Por eso ciego, lo que se dice ciego no lo veo, como decía en aquella canción. Menos cuando se folló a la hermana de Marta, o era a Marta a la que se folló y se quería follar a su hermana… En fin, las pastillas y las rayas producen una sincera conciencia alterada. Una bonita degradación arrastrada por pasillos roñosos. El caso es que Albert es un gran director de teatro. Guerra me excitó, vi a Gila rezándole al enemigo por una pausa para la siesta reencarnado en el enfermizo de Albert. Tiene madrigueras azules de topas heroínas en las venas y eso no le ha impedido seguir vivito y coleando, dando guerra a contra pelo sin perder esa entraña que seguro le costó lo suyo invocar. Recuerdo aquella conversación con la dulzura de aquel que comparte un cigarrillo con un borracho de madrugada. La de alguien que respeta a Fuller y sabe que el hombre sabio, incluso cuando calla, dice más que el necio cuando habla. El que preguntaba era yo, el gilipollas, pero es que sentía una bola de nervio en la tráquea por no poder exprimir, aunque solo fuera un poco, la buenaventura de compartir un cigarro con Albert Pla. Y qué duda cabe, de que los nervios no son sanos compañeros de la elocuencia.

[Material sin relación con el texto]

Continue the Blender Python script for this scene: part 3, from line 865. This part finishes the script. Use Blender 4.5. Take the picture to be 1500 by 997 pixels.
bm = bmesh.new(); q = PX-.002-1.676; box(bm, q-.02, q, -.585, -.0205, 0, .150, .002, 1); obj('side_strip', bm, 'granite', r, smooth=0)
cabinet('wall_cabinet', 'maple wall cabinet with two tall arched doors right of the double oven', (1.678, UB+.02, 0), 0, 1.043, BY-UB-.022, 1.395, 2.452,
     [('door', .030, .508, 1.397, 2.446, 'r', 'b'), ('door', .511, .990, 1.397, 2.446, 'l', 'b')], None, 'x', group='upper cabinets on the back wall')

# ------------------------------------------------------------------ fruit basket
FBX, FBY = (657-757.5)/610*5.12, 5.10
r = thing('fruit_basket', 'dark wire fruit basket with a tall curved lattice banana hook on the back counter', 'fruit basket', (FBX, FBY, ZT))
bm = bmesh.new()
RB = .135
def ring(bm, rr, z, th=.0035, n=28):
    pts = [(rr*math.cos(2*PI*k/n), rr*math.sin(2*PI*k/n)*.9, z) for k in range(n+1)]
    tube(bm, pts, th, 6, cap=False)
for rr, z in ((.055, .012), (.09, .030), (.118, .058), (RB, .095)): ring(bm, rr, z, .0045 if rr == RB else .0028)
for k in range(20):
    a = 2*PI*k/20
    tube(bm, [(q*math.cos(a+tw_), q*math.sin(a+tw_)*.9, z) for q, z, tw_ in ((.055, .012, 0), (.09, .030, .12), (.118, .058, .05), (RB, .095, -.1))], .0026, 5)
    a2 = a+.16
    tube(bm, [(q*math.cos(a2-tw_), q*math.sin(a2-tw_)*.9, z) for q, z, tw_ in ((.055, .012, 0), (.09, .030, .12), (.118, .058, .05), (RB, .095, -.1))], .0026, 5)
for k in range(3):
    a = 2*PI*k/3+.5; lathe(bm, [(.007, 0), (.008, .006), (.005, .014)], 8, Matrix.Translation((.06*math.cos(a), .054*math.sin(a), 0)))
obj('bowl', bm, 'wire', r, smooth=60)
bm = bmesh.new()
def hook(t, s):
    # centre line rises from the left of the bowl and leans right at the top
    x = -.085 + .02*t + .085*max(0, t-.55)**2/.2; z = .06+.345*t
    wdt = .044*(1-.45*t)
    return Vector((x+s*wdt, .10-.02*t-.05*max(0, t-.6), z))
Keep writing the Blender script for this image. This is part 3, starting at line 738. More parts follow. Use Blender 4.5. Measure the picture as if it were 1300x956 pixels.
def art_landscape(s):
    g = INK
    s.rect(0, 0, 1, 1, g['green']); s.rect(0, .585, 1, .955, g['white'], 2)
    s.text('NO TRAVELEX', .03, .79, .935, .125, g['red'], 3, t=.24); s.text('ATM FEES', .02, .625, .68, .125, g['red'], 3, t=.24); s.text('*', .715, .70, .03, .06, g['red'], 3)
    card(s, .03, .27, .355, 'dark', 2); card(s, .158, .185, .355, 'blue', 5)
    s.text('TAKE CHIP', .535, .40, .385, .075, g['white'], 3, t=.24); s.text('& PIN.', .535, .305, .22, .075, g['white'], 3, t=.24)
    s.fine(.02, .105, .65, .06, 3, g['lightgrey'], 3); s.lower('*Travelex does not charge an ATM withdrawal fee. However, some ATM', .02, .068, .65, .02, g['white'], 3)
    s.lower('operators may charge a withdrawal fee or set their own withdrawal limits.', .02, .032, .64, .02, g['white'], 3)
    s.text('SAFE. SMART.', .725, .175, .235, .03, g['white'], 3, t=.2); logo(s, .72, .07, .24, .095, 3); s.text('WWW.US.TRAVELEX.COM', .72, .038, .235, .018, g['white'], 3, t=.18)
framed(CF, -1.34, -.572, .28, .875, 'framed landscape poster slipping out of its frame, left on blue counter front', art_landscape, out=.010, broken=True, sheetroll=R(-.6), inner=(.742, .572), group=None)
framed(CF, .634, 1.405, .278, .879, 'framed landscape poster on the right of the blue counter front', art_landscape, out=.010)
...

Parece que mi pequeña venganza es escribir este artículo sobre él, ahora que su nuevo espectáculo Miedo se ha largado lejos de Madrid, a Lleida, y ya no lo voy a ver. Bueno, no es que no haya ido por miedo, o por un verdadero rencor, sino más bien por despiste o pasotismo, algo que seguro nuestro protagonista comprenderá sin duda. Pero le deseo a Albert una fatídica hoguera de horrores. Una de esas que consiguen remover el estómago y derrocan gobiernos y queman obras de arte para calentar mendigos mientras los mandamases se echan las manos a la cabeza y se les pone una mueca de espanto, algo orgásmico para aquel que sepa escudriñar lo placentero de su sufrir. En una sociedad impregnada hasta el tuétano por lo políticamente correcto, la corrección social y la terciopelada candidez de los argumentos deliberados, Albert Pla es como un caballo de Troya, entra con voz de vieja viuda cansada o de niño sin caramelo, y le prende fuego al puto monte sin meditarlo más allá de lo que dura una canción. Su espectáculo se llamará Miedo, pero tranquilos, Albert sigue sin miedo a cagarse en todo.